In his next meeting with Eli, Poggi had spoken in the soft voice that was long his trademark, his brown eyes watchful, lips pursed before putting a new question, his composed appearance never changing.

But on that cold winter’s night, no doubt physically tired from his travels, he could be forgiven a bounce in his step. Walking into the Apostolic Palace, past the duty Vigili and the Swiss Guards who sprang to attention as he passed, Poggi took the elevator to the Papal Apartments.

The pope’s butler showed Poggi into John Paul’s study. The room’s bookshelves offered clues to the pope’s expanding interests. Along with leather-bound Polish editions of the classics and the works of theologians and philosophers were copies of the International Defence Review and books with such arresting titles as The Problems of Military Readiness and Military Balance and Surprise Attack. They reflected the pontiff’s unswerving conviction that the main enemy the world still faced in 1983 was Soviet Communism.

John Paul had never lost an opportunity to tell his personal staff that before the new millennium dawned, something “decisive” would sweep the world. To all their questions as to what the event would be, he had refused to amplify, shaking his massive head and saying they must all pray that the Church would not lose more ground to Communism or the secularism sweeping countries like the United States, Germany, and Holland. He insisted his life had been spared in St. Peter’s Square to lead the fight back.

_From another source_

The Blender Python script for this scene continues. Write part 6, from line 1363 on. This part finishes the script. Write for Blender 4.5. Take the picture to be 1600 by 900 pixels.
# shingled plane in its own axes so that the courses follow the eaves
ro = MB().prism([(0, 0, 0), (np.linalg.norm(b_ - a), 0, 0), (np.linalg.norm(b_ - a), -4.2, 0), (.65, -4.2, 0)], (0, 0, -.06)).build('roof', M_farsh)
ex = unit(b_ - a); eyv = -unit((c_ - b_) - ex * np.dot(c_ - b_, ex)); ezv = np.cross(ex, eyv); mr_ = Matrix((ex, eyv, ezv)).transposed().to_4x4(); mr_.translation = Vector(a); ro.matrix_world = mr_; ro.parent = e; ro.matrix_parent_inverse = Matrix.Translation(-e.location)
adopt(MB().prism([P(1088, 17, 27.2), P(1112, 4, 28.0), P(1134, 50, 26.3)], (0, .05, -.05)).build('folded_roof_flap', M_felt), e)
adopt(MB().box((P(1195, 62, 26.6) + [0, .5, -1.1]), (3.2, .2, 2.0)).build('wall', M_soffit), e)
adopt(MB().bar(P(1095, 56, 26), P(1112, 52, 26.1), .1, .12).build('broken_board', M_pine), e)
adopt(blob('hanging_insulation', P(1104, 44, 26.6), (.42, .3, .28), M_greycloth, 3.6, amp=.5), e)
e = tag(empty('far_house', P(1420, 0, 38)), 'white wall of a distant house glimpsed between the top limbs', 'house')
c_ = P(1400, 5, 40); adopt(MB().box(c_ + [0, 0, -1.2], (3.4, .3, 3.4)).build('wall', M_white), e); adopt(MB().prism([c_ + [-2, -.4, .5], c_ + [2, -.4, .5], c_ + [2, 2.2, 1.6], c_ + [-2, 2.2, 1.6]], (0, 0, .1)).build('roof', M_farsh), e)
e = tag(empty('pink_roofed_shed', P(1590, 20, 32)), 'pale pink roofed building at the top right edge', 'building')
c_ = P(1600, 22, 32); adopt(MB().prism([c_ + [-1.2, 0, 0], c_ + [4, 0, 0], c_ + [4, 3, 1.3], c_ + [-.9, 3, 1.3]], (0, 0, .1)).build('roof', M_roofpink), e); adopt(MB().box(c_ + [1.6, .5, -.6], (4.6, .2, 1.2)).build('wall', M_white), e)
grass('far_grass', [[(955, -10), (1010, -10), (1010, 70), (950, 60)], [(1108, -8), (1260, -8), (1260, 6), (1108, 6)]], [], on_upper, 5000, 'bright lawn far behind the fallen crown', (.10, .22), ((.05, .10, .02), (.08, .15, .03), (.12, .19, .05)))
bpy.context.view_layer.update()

Poggi knew that it was this concern, more than any other, which had affected John Paul both mentally and physically. Greetings over, Poggi could not have failed to notice that away from public gaze, John Paul had become more withdrawn. Agca’s bullets had not only shattered bone and tissue, but had created emotional scars that had left the pope introspective and at times remote.

Seated with both hands on his knees, the position Poggi always assumed when there was grave news to impart, the archbishop began to unfold a story that had begun in those first weeks after Agca had shot John Paul.

When news of what had happened in St. Peter’s Square on the afternoon of May 13, 1981, reached Tel Aviv, the immediate reaction of Mossad’s director general, Yitzhak Hofi, was that the shooting had been the work of a crank. Shocking though the incident in Rome had been, it had no direct bearing on Mossad’s current concerns.

Israeli Arabs were becoming ever more radical while, at the same time, Jewish extremists—led by members of the Kahane Kach Party—were becoming more violent. A plot had been discovered just in time to stop them blowing up the most holy Muslim shrine in Jerusalem, the Dome of the Rock. The consequences if they had succeeded were too nightmarish to contemplate. The Lebanon war dragged on despite endless U.S. shuttle diplomacy between Damascus, Beirut, and Jerusalem. In the cabinet, Prime Minister Begin led a party eager for a full-scale “final” showdown with the PLO. Killing Yasser Arafat was still a standing order for Mossad; during the very month the pope was shot there were two unsuccessful attempts to assassinate the PLO chairman.